Construction and Application of Energy Footprint Model for Digital Twin Workshop Oriented to Low-Carbon Operation

Abstract

To address the difficulty of accurately characterizing the fluctuations in equipment energy consumption and the dynamic evolution of whole energy consumption in low-carbon workshops, a low-carbon-operation-oriented construction method of the energy footprint model (EFM) for a digital twin workshop (DTW) is proposed. With a focus on considering the fluctuations in equipment energy consumption and the correlation between multiple pieces of equipment at the workshop production process level (CBMEatWPPL), the EFM of a DTW is obtained to characterize the dynamic evolution of whole energy consumption in the workshop.
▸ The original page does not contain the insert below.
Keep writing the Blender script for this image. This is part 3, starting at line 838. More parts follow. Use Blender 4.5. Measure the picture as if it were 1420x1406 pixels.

Taking a production unit as a case, on the one hand, an EFM of the production unit is constructed, which achieved the characterization and visualization of the fluctuations in equipment energy consumption and the dynamic evolution of whole energy consumption in the production unit; on the other hand, based on the EFM, an objective function of workshop energy consumption is established, which is combined with the tool life, robot motion stability, and production time to formulate a multi-objective optimization function. The bee colony algorithm is adopted to solve the multi-objective optimization function, achieving collaborative optimization of cross-equipment process parameters and effectively reducing energy consumption in the production unit. The effectiveness of the proposed method and constructed EFM is demonstrated from the above two aspects.